In a Jan. 6 welcoming ceremony, Father Vito Perrone prays with an aspirant discerning for a new order of women religious forming in the Archdiocese of San Francisco, a branch of the Contemplatives of St. Joseph. COSJ was originally founded as a monastery for men in 2010. An aspirant joins the community as part of the period of discernment before taking any vows. (Photo courtesy Contemplatives of St. Joseph)
February 8, 2018
Valerie Schmalz
A new order of women religious is forming in the Archdiocese of San Francisco, a branch of the Contemplatives of St. Joseph, which was originally founded as a monastery for men in 2010.
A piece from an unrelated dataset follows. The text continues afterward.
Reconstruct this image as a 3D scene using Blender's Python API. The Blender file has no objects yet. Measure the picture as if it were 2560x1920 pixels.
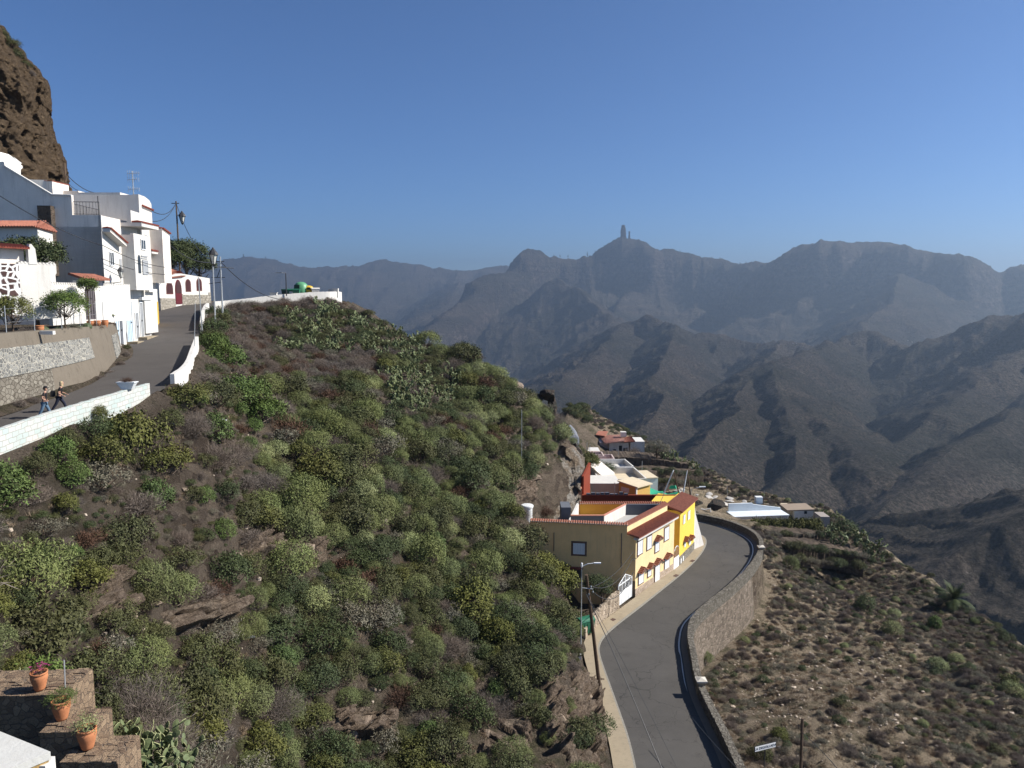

Three women have joined, with two entering as candidates Aug. 15, 2017, the feast of the Assumption of the Blessed Mother, and a third entered as an aspirant in January.
“I think there are a lot of contemplatives out there,” said Contemplatives founder Father Vito Perrone. In the years after the Contemplatives were established, 15 women inquired seriously about joining. “I had to say no because we didn’t have a women’s branch,” he said regretfully. At least five of those left the area and are now religious outside the archdiocese, he said.
“St. Joseph is our model. He is silent, attentive, present, contemplative. He keeps his eyes on Jesus and Mary, as we do,” the Contemplatives founder said, noting St. Joseph is the patron of the universal church. “He is steady, loving, is manly and has a huge influence. That is our model of the contemplative life.”
Joseph raised Jesus in Nazareth, “a quiet little town, yet he was at the heart of the salvation of the world,” Father Perrone said.
Both the men and women’s sides of the Contemplatives are suddenly burgeoning after years of quiet, Father Perrone said, and he added “on another vein, we are trying to upgrade our liturgies, ‘elevating the sacred,’” with chant in the ordinary and extraordinary form and divine liturgy. The first Friday healing Masses at Mater Dolorosa Church draw many as well.
“We are in a wonderful phase of the COSJ. Men and women are coming to discern. It means things are happening,” he said. The first two years, Father Perrone was the only one in the monastery. In 2012, he was joined by Byzantine rite Father Joseph Homick from Mount Tabor but it was not until 2015 that others joined.
With three priests including Father Perrone, another likely to join, and two brothers and one candidate, the former convent building on the grounds of Mater Dolorosa Church is nearly full. There are two rooms available and the monastery is constructing three more rooms.
The three sisters are under and will remain under the guidance of Father Perrone, but until the convent building is ready they live in their own homes, he said. Other women are also expressing serious interest in the Contemplatives, Father Perrone said.
“We feel the contemplative life is a very powerful witness within the life of the church,” Father Perrone said. The Contemplatives are an archdiocesan community, under the authority of the archbishop of San Francisco, with a ministry focused here.
“Basically, you have to die to yourself in order to understand the riches of life with Christ,” Father Perrone said. “Religious life, especially with the COSJ, is not for the faint of heart.”
The COSJ priests and brothers, and now the religious women, commit to eight hours of community and individual prayer each day, including waking at night to pray the Liturgy of the Hours, in addition to an active life of ministry within the archdiocese. “The contemplative life is the journey into the spiritual life. It is a special calling, a unique call and as Cardinal Robert Sarah points out (in his book “The Power of Silence: Against the Dictatorship of Noise,” Ignatius Press, 2017), it is a necessary calling within the heart of the church,” Father Perrone said.
“We need men and women who focus primarily on God and then show forth the fruits of this contemplation,” he said. “Often times the fruits remain hidden from everyone, even from the person who is the contemplative.”